I was a .NET developer and I think you’re romanticizing Microsoft/Apple environments a lot.
Mattias Petter Johansson

Well to be fair I was never an Apple dev so I cant speak to this.

I do get what you are saying about being comfortable though. This is probably clouding my memories of the past. ASP.NET was nice for the time but it certainly had its faults. If you mastered it then you knew all the hacks with Javascript and CSS to get your page to look and behave however you wanted it to. The problem of course is that this ran counter to how this framework was sold. It was supposed to abstract away the request response nature of web apps and the complexities of Javascript and the DOM. The problem was that to do anything specific you needed to understand the intricate details of the framework as well as the nature of web, Javascript and DOM anyway. Good luck pulling off those requirements with your offshore team or junior devs.

You also might as well not hire that web designer because you arent going to have luck integrating his stylesheets and templates into the web app.

ASP.NET MVC solved this problem pretty well though. Well enough at least that Stackoverflow and the StackExchange sites are all running on .NET technologies proving it can massively scale.

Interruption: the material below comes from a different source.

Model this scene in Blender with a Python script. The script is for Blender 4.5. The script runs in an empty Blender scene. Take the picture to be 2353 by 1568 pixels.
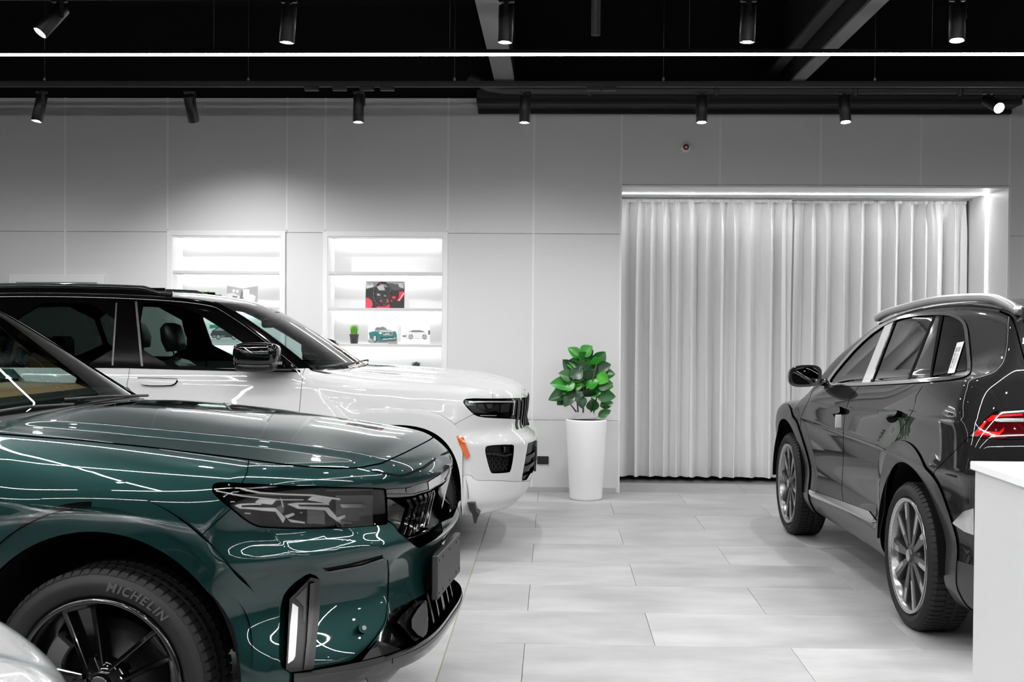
import bpy, math, random
import numpy as np
from mathutils import Vector, Matrix

random.seed(7)
RNG = np.random.default_rng(7)
SC = bpy.context.scene
COL = SC.collection

# ------------------------------------------------------------------ camera
FPX, CX, CY, CAMH = 2700.0, 1176.5, 784.0, 1.56
_yd = np.array([1272 - CX, CY - 740.0, -FPX]); _yd /= np.linalg.norm(_yd)
_a = 0.008
_c = (_yd[0] - _a * _yd[1]) / (-_yd[2])
_xd = np.array([1.0, -_a, _c]); _xd -= _yd * (_xd @ _yd); _xd /= np.linalg.norm(_xd)
_zd = np.cross(_xd, _yd)
RCAM = np.stack([_xd, _yd, _zd], 1)          # world -> camera


def px(P):
    q = (np.asarray(P, float) - [0, 0, CAMH]) @ RCAM.T
    w = np.minimum(q[..., 2], -1e-3)
    return np.stack([CX + FPX * q[..., 0] / -w, CY - FPX * q[..., 1] / -w], -1)


def ray(u, v):
    return RCAM.T @ np.array([(u - CX) / FPX, -(v - CY) / FPX, -1.0])


cam_d = bpy.data.cameras.new('camera')
cam_d.sensor_width = 36.0
cam_d.lens = FPX * 36.0 / 2353.0
cam_d.clip_end = 100
cam_d.dof.use_dof = True; cam_d.dof.focus_distance = 6.2; cam_d.dof.aperture_fstop = 8.0
cam = bpy.data.objects.new('camera', cam_d)
COL.objects.link(cam)
_M = Matrix(RCAM.T.tolist()).to_4x4()
_M.translation = Vector((0, 0, CAMH))
cam.matrix_world = _M
SC.camera = cam

# ------------------------------------------------------------------ world, exposure, light levels
w = bpy.data.worlds.new('night'); SC.world = w
w.use_nodes = True
w.node_tree.nodes['Background'].inputs[0].default_value = (0.5, 0.5, 0.5, 1)
w.node_tree.nodes['Background'].inputs[1].default_value = 0.05
SC.view_settings.view_transform = 'Standard'
SC.view_settings.look = 'None'
SC.view_settings.gamma = 1.0
SC.view_settings.use_curve_mapping = False
SC.view_settings.exposure = 0.22
LED_STRENGTH = 142.0
WALL_LED_STRENGTH = 24.0
SPOT_WATT = 28.0
WALL_SPOT_WATT = 84.0
SHELF_LED = 21.0
NICHE_LED = 29.0
SC.cycles.max_bounces = 9
SC.cycles.transparent_max_bounces = 16
SC.cycles.sample_clamp_indirect = 6.0
SC.cycles.caustics_reflective = False
SC.cycles.caustics_refractive = False


# ------------------------------------------------------------------ materials
def srgb(v):
    v = np.asarray(v, float) / 255.0
    return tuple(np.where(v <= 0.04045, v / 12.92, ((v + 0.055) / 1.055) ** 2.4))


MATS = {}


def mat(name, col=(128, 128, 128), rough=0.5, metal=0.0, coat=0.0, spec=0.5, emit=None, estr=0.0, alpha=1.0, coat_rough=0.02):
    if name in MATS:
        return MATS[name]
    m = bpy.data.materials.new(name); m.use_nodes = True
    b = m.node_tree.nodes['Principled BSDF']
    c = srgb(col if not np.isscalar(col) else (col,) * 3)
    b.inputs['Base Color'].default_value = (*c, 1)
    b.inputs['Roughness'].default_value = rough
    b.inputs['Metallic'].default_value = metal
    b.inputs['Coat Weight'].default_value = coat
    b.inputs['Coat IOR'].default_value = 1.52
    b.inputs['Coat Roughness'].default_value = coat_rough
    b.inputs['Specular IOR Level'].default_value = spec
    if emit is not None:
        b.inputs['Emission Color'].default_value = (*srgb(emit if not np.isscalar(emit) else (emit,) * 3), 1)
        b.inputs['Emission Strength'].default_value = estr
    MATS[name] = m
    return m


def noise_bump(m, scale=200.0, dist=0.001, strength=0.3):
    nt = m.node_tree; b = nt.nodes['Principled BSDF']
    n = nt.nodes.new('ShaderNodeTexNoise'); n.inputs['Scale'].default_value = scale
    t = nt.nodes.new('ShaderNodeTexCoord'); bp = nt.nodes.new('ShaderNodeBump')
    bp.inputs['Distance'].default_value = dist; bp.inputs['Strength'].default_value = strength
    nt.links.new(t.outputs['Object'], n.inputs['Vector'])
    nt.links.new(n.outputs['Fac'], bp.inputs['Height'])
    nt.links.new(bp.outputs['Normal'], b.inputs['Normal'])
    return m


def glass_mat(name, tint=(255, 255, 255), refl=1.0, base=0.0):
    """thin pane: tinted see-through plus a fresnel mirror reflection"""
    if name in MATS:
        return MATS[name]
    m = bpy.data.materials.new(name); m.use_nodes = True
    nt = m.node_tree; nt.nodes.clear()
    o = nt.nodes.new('ShaderNodeOutputMaterial')
    tr = nt.nodes.new('ShaderNodeBsdfTransparent'); tr.inputs[0].default_value = (*srgb(tint), 1)
    gl = nt.nodes.new('ShaderNodeBsdfGlossy'); gl.inputs['Roughness'].default_value = 0.0
    gl.inputs[0].default_value = (refl, refl, refl, 1)
    fr = nt.nodes.new('ShaderNodeFresnel'); fr.inputs[0].default_value = 1.52
    ad = nt.nodes.new('ShaderNodeMath'); ad.operation = 'ADD'; ad.inputs[1].default_value = base; ad.use_clamp = True
    mx = nt.nodes.new('ShaderNodeMixShader')
    nt.links.new(fr.outputs[0], ad.inputs[0]); nt.links.new(ad.outputs[0], mx.inputs[0])
    nt.links.new(tr.outputs[0], mx.inputs[1]); nt.links.new(gl.outputs[0], mx.inputs[2])
    nt.links.new(mx.outputs[0], o.inputs[0])
    MATS[name] = m
    return m


def emit_mat(name, col, strength):
    if name in MATS:
        return MATS[name]
    m = bpy.data.materials.new(name); m.use_nodes = True
    nt = m.node_tree; nt.nodes.clear()
    o = nt.nodes.new('ShaderNodeOutputMaterial'); e = nt.nodes.new('ShaderNodeEmission')
    e.inputs[0].default_value = (*srgb(col), 1); e.inputs[1].default_value = strength
    nt.links.new(e.outputs[0], o.inputs[0])
    MATS[name] = m
    return m


def attr_mat(name, rough=0.4):
    if name in MATS:
        return MATS[name]
    m = bpy.data.materials.new(name); m.use_nodes = True
    nt = m.node_tree; b = nt.nodes['Principled BSDF']; b.inputs['Roughness'].default_value = rough
    a = nt.nodes.new('ShaderNodeAttribute'); a.attribute_name = 'print'
    nt.links.new(a.outputs['Color'], b.inputs['Base Color'])
    MATS[name] = m
    return m


# ------------------------------------------------------------------ object helpers
def tag(o, label=None, cat=None, group=None, kind=None):
    if label: o['label'] = label
    if cat: o['category'] = cat
    if group: o['group'] = group
    if kind: o['kind'] = kind
    return o


def empty(name, loc=(0, 0, 0), label=None, cat=None, group=None, kind=None, rot=None):
    o = bpy.data.objects.new(name, None); COL.objects.link(o)
    o.location = loc
    o.empty_display_size = 0.1
    if rot: o.rotation_euler = rot
    return tag(o, label, cat, group, kind)


def link(name, me, m=None, parent=None, loc=None):
    o = bpy.data.objects.new(name, me); COL.objects.link(o)
    if m is not None and len(me.materials) == 0:
        me.materials.append(m)
    if parent is not None: o.parent = parent
    if loc is not None: o.location = loc
    return o


class MB:
    """collects shapes, builds ONE mesh"""
    def __init__(s): s.v = []; s.f = []; s.sm = []

    def add(s, v, f, smooth=False):
        n = len(s.v)
        s.v += [tuple(map(float, p)) for p in v]
        s.f += [tuple(int(i) + n for i in q) for q in f]
        s.sm += [smooth] * len(f)
        return s

    def box(s, x0, x1, y0, y1, z0, z1, b=0.0):
        if b <= 0:
            v = [(x, y, z) for x in (x0, x1) for y in (y0, y1) for z in (z0, z1)]
            f = [(0, 1, 3, 2), (4, 6, 7, 5), (0, 4, 5, 1), (2, 3, 7, 6), (0, 2, 6, 4), (1, 5, 7, 3)]
            return s.add(v, f)
        v = []; idx = {}
        for i, (x, dx) in enumerate(((x0, b), (x1, -b))):
            for j, (y, dy) in enumerate(((y0, b), (y1, -b))):
                for k, (z, dz) in enumerate(((z0, b), (z1, -b))):
                    for a, p in enumerate(((x, y + dy, z + dz), (x + dx, y, z + dz), (x + dx, y + dy, z))):
                        idx[i, j, k, a] = len(v); v.append(p)
        f = []
        for i in (0, 1):
            q = [idx[i, 0, 0, 0], idx[i, 0, 1, 0], idx[i, 1, 1, 0], idx[i, 1, 0, 0]]; f.append(q if i == 0 else q[::-1])
            q = [idx[0, i, 0, 1], idx[1, i, 0, 1], idx[1, i, 1, 1], idx[0, i, 1, 1]]; f.append(q if i == 0 else q[::-1])
            q = [idx[0, 0, i, 2], idx[0, 1, i, 2], idx[1, 1, i, 2], idx[1, 0, i, 2]]; f.append(q if i == 0 else q[::-1])
        for a in (0, 1):
            for c in (0, 1):
                f.append([idx[a, c, 0, 0], idx[a, c, 1, 0], idx[a, c, 1, 1], idx[a, c, 0, 1]])
                f.append([idx[a, 0, c, 0], idx[a, 1, c, 0], idx[a, 1, c, 2], idx[a, 0, c, 2]])
                f.append([idx[0, a, c, 1], idx[1, a, c, 1], idx[1, a, c, 2], idx[0, a, c, 2]])
        for i in (0, 1):
            for j in (0, 1):
                for k in (0, 1):
                    f.append([idx[i, j, k, 0], idx[i, j, k, 1], idx[i, j, k, 2]])
        return s.add(v, f)

    def lathe(s, prof, n=32, axis='z', cen=(0, 0, 0), caps=True, smooth=True):
        """prof: list of (r, h)"""
        v = []; f = []; m = len(prof)
        for i in range(n):
            a = 2 * math.pi * i / n
            for r, h in prof:
                p = (r * math.cos(a), r * math.sin(a), h)
                if axis == 'y': p = (p[0], h, p[1])
                if axis == 'x': p = (h, p[0], p[1])
                v.append((p[0] + cen[0], p[1] + cen[1], p[2] + cen[2]))
        for i in range(n):
            j = (i + 1) % n
            for k in range(m - 1):
                q = (i * m + k, j * m + k, j * m + k + 1, i * m + k + 1)
                f.append(q if axis != 'y' else q[::-1])
        s.add(v, f, smooth)
        if caps:
            for k in (0, m - 1):
                if prof[k][0] > 1e-6:
                    q = [i * m + k for i in range(n)]
                    s.f.append(tuple(x + len(s.v) - len(v) for x in q)); s.sm.append(False)
        return s

    def tube(s, pts, r, n=8, smooth=True, cap=True):
        P = np.asarray(pts, float); T = np.gradient(P, axis=0)
        T /= np.linalg.norm(T, axis=1)[:, None] + 1e-12
        up = np.array([0, 0, 1.0]) if abs(T[0][2]) < 0.9 else np.array([1.0, 0, 0])
        v = []; rr = np.broadcast_to(r, (len(P),))
        for i in range(len(P)):
            a = np.cross(T[i], up); a /= np.linalg.norm(a) + 1e-12; b = np.cross(a, T[i]); up = b
            for k in range(n):
                t = 2 * math.pi * k / n
                v.append(P[i] + rr[i] * (math.cos(t) * a + math.sin(t) * b))
        f = [(i * n + k, (i + 1) * n + k, (i + 1) * n + (k + 1) % n, i * n + (k + 1) % n) for i in range(len(P) - 1) for k in range(n)]
        if cap: f += [tuple(range(n)), tuple(range((len(P) - 1) * n, len(P) * n))[::-1]]
        return s.add(v, f, smooth)

    def prism(s, poly, h0, h1, plane='xz', b=0.0):
        """extrude a 2D polygon; plane 'xz' extrudes along y, 'xy' along z, 'yz' along x; b chamfers the h1 side"""
        poly = np.asarray(poly, float); n = len(poly)
        ar = 0.5 * np.sum(poly[:, 0] * np.roll(poly[:, 1], -1) - poly[:, 1] * np.roll(poly[:, 0], -1))
        if ar < 0: poly = poly[::-1]

        def P(q, h):
            return {'xz': (q[0], h, q[1]), 'xy': (q[0], q[1], h), 'yz': (h, q[0], q[1])}[plane]
        rings = [[P(q, h0) for q in poly]]
        if b > 0:
            e = np.roll(poly, -1, 0) - poly; e /= np.linalg.norm(e, axis=1)[:, None] + 1e-12
            nrm = np.stack([-e[:, 1], e[:, 0]], 1); pn = np.roll(nrm, 1, 0)
            mi = nrm + pn; mi /= np.maximum(np.sum(mi * nrm, 1), 0.3)[:, None]
            rings.append([P(q, h1 - np.sign(h1 - h0) * b) for q in poly])
            rings.append([P(q, h1) for q in poly + mi * b])
        else:
            rings.append([P(q, h1) for q in poly])
        v = [p for r in rings for p in r]; f = []
        for k in range(len(rings) - 1):
            for i in range(n):
                j = (i + 1) % n
                f.append((k * n + i, k * n + j, (k + 1) * n + j, (k + 1) * n + i))
        f.append(tuple(range(n))[::-1]); f.append(tuple(range((len(rings) - 1) * n, len(rings) * n)))
        return s.add(v, f)

    def xform(s, M, start=0):
        for i in range(start, len(s.v)):
            s.v[i] = tuple(M @ Vector(s.v[i]))
        return s

    def mesh(s, name, fix=True):
        me = bpy.data.meshes.new(name); me.from_pydata(s.v, [], s.f)
        me.polygons.foreach_set('use_smooth', s.sm)
        if fix:
            import bmesh
            bm = bmesh.new(); bm.from_mesh(me)
            bmesh.ops.recalc_face_normals(bm, faces=bm.faces)
            bm.to_mesh(me); bm.free()
        me.update()
        return me

    def build(s, name, m, parent=None, loc=None, fix=True):
        return link(name, s.mesh(name, fix), m, parent, loc)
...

It was great to be an intermediate dev coming from a Java and Javascript background because I was able to pick up and be productive within a week. I didnt have to struggle to understand which frameworks I should use, what the drawbacks are, what other choices are available. If I was running a .NET shop, my potential candidate pool is pretty much every talented dev from any background because I have confidence that anybody could pick it up and be checking in code in a week.